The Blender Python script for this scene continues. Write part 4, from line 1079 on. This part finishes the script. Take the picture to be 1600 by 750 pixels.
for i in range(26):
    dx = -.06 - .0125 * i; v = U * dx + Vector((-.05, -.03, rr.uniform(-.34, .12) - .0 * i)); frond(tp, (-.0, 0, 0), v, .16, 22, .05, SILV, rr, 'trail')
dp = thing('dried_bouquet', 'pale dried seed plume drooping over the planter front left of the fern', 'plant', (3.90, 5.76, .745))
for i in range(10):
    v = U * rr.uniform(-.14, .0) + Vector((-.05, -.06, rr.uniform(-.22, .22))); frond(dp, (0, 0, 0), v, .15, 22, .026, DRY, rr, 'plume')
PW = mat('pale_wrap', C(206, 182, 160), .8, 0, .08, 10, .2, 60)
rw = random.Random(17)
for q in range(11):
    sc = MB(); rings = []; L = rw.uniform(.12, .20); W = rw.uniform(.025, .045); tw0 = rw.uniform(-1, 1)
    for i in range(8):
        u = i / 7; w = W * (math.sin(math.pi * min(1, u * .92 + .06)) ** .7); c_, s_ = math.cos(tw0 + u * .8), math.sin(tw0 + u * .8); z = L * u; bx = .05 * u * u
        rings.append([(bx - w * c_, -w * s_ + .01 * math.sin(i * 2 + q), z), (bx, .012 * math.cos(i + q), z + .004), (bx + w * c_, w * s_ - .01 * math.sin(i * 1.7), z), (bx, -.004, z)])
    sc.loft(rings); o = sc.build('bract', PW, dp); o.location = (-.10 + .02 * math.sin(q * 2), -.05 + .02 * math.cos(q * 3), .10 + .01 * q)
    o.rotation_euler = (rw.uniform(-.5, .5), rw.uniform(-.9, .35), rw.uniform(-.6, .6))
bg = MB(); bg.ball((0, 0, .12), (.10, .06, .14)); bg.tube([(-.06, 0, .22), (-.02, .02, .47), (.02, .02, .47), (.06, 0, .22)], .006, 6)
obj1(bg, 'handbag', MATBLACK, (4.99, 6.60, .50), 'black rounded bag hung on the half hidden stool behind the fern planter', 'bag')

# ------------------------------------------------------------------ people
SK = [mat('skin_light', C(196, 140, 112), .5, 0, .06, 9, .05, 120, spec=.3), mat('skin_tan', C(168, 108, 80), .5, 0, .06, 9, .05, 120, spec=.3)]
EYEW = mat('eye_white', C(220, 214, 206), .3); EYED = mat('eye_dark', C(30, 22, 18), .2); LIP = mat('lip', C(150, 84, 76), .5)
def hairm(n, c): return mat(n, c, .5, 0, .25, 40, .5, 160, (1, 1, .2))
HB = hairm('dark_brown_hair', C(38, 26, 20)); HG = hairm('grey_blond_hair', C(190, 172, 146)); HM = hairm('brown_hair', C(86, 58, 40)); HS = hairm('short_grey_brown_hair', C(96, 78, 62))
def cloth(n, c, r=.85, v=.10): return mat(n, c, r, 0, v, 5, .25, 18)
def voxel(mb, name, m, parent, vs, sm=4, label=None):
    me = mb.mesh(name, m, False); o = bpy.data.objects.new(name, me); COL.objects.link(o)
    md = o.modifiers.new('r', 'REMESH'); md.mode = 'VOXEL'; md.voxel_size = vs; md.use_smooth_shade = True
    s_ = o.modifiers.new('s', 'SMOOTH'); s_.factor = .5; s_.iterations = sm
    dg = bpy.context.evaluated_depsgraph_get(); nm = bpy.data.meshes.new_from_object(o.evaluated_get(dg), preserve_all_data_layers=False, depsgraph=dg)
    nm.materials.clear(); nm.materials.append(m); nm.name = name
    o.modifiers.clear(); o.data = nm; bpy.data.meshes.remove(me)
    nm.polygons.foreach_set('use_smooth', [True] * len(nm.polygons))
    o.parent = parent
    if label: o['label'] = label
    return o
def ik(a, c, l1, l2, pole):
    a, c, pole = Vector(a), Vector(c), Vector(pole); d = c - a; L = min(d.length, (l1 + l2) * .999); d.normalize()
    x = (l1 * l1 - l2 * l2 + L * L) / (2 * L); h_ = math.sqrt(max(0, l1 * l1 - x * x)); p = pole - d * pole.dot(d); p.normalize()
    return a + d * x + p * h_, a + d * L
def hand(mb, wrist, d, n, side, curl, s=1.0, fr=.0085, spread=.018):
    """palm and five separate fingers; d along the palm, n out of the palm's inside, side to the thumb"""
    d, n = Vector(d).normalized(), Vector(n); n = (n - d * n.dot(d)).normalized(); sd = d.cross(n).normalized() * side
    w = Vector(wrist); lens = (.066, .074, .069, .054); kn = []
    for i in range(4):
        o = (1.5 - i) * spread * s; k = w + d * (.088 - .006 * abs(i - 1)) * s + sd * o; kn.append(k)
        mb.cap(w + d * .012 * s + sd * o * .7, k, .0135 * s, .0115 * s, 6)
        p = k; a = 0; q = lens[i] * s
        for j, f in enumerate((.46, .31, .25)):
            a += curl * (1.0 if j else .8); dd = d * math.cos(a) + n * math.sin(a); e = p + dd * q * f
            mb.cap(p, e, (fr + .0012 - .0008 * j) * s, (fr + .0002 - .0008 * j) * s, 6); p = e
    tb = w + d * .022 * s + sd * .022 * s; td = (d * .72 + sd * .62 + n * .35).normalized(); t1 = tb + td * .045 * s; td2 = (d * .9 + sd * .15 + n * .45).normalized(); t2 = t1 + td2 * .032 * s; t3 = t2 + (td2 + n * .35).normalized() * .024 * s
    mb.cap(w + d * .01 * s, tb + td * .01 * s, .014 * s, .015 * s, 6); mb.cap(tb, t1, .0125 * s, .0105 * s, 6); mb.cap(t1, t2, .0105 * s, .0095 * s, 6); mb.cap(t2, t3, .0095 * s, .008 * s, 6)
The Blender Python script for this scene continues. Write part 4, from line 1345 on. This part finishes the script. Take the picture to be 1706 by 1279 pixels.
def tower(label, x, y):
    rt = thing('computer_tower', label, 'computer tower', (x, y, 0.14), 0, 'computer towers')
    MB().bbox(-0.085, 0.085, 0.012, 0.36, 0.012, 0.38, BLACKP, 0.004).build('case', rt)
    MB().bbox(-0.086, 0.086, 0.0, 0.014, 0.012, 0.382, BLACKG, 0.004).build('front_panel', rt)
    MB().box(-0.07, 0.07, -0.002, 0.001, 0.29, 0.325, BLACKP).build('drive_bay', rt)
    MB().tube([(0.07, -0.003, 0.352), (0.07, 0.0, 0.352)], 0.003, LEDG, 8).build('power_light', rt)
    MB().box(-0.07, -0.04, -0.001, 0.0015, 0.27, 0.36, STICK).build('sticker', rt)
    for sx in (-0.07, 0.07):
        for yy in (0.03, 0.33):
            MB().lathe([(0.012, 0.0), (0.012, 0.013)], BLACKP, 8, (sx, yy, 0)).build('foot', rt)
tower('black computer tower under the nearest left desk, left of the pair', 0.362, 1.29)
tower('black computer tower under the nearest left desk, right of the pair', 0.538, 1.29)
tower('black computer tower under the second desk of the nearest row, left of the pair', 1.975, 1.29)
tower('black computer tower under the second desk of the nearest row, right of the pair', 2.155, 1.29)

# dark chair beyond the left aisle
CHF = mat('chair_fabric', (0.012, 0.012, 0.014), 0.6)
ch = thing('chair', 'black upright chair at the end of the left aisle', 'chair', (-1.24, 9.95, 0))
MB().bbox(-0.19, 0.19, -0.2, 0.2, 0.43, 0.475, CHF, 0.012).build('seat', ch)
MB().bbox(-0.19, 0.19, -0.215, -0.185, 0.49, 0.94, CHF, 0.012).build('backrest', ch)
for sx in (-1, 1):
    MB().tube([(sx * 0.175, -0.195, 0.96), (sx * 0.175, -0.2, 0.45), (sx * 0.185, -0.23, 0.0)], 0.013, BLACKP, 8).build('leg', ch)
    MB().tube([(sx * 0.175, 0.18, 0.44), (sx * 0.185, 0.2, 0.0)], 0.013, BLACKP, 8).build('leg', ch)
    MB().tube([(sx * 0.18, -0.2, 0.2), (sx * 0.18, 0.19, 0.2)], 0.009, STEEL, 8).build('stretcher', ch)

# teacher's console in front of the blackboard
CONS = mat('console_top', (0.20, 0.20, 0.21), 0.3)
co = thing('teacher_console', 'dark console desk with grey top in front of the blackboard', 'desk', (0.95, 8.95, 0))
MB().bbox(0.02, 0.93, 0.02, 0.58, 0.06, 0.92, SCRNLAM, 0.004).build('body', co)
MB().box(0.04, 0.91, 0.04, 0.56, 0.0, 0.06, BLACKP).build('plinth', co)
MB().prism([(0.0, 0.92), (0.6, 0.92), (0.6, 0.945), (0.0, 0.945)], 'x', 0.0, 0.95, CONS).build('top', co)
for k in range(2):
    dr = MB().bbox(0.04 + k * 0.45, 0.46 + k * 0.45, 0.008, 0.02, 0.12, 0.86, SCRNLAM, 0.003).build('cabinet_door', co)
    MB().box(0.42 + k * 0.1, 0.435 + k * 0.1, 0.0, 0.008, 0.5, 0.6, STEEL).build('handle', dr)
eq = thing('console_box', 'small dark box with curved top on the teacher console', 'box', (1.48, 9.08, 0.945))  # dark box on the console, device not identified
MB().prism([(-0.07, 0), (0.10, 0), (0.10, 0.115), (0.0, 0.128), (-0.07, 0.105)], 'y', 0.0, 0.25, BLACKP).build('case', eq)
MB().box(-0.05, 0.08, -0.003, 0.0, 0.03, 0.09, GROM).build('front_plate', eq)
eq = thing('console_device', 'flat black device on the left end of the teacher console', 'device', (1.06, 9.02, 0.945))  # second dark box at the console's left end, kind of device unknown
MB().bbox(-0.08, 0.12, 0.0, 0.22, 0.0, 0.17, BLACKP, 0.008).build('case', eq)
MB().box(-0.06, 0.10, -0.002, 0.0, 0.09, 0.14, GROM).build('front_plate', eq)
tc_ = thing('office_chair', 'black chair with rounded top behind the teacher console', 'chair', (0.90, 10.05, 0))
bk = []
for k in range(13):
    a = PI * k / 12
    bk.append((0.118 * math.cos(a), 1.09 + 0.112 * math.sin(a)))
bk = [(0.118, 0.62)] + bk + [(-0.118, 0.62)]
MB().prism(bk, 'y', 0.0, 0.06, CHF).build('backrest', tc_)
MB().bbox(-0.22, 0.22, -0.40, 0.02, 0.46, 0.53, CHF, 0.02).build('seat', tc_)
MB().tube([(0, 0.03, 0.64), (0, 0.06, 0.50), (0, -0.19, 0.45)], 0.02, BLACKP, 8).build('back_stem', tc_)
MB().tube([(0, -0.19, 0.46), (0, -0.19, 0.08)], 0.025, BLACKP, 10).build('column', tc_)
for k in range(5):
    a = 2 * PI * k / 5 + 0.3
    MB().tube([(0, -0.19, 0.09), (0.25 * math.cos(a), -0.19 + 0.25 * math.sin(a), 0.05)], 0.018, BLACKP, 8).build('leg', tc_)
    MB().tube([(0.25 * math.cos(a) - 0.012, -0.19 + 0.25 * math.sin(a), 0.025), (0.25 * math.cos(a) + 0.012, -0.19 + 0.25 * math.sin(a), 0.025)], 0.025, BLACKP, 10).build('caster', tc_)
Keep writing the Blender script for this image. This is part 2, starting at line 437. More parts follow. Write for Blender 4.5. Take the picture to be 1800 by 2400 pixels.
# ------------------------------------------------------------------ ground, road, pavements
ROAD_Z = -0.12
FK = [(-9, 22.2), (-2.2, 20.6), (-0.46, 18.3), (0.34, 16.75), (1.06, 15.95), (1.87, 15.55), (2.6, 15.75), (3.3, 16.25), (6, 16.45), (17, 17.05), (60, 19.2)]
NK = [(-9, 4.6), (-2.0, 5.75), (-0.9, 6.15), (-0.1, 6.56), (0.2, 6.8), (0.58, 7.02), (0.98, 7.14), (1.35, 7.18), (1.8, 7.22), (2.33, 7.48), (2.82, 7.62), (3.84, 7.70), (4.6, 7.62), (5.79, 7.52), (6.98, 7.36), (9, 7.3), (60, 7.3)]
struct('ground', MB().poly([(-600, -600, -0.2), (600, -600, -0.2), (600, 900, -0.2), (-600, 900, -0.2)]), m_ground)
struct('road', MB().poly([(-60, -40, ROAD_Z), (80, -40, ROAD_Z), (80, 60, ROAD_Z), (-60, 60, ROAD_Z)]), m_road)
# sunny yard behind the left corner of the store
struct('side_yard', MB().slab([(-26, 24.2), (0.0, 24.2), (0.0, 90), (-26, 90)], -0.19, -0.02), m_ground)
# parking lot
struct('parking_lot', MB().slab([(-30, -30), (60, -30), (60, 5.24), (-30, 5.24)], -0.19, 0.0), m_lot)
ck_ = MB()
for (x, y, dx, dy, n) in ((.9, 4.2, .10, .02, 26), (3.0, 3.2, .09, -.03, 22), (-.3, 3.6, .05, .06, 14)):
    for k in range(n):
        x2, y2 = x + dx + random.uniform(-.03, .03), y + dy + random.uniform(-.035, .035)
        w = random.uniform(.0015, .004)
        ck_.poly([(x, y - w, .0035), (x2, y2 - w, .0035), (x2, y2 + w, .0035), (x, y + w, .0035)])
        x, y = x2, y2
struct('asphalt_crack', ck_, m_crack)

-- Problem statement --
Every line from the one holding "Keep writing the" through the final line of the listing must be echoed exactly; leave out all other lines.

-- Written answer --
Keep writing the Blender script for this image. This is part 2, starting at line 437. More parts follow. Write for Blender 4.5. Take the picture to be 1800 by 2400 pixels.
# ------------------------------------------------------------------ ground, road, pavements
ROAD_Z = -0.12
FK = [(-9, 22.2), (-2.2, 20.6), (-0.46, 18.3), (0.34, 16.75), (1.06, 15.95), (1.87, 15.55), (2.6, 15.75), (3.3, 16.25), (6, 16.45), (17, 17.05), (60, 19.2)]
NK = [(-9, 4.6), (-2.0, 5.75), (-0.9, 6.15), (-0.1, 6.56), (0.2, 6.8), (0.58, 7.02), (0.98, 7.14), (1.35, 7.18), (1.8, 7.22), (2.33, 7.48), (2.82, 7.62), (3.84, 7.70), (4.6, 7.62), (5.79, 7.52), (6.98, 7.36), (9, 7.3), (60, 7.3)]
struct('ground', MB().poly([(-600, -600, -0.2), (600, -600, -0.2), (600, 900, -0.2), (-600, 900, -0.2)]), m_ground)
struct('road', MB().poly([(-60, -40, ROAD_Z), (80, -40, ROAD_Z), (80, 60, ROAD_Z), (-60, 60, ROAD_Z)]), m_road)
# sunny yard behind the left corner of the store
struct('side_yard', MB().slab([(-26, 24.2), (0.0, 24.2), (0.0, 90), (-26, 90)], -0.19, -0.02), m_ground)
# parking lot
struct('parking_lot', MB().slab([(-30, -30), (60, -30), (60, 5.24), (-30, 5.24)], -0.19, 0.0), m_lot)
ck_ = MB()
for (x, y, dx, dy, n) in ((.9, 4.2, .10, .02, 26), (3.0, 3.2, .09, -.03, 22), (-.3, 3.6, .05, .06, 14)):
    for k in range(n):
        x2, y2 = x + dx + random.uniform(-.03, .03), y + dy + random.uniform(-.035, .035)
        w = random.uniform(.0015, .004)
        ck_.poly([(x, y - w, .0035), (x2, y2 - w, .0035), (x2, y2 + w, .0035), (x, y + w, .0035)])
        x, y = x2, y2
struct('asphalt_crack', ck_, m_crack)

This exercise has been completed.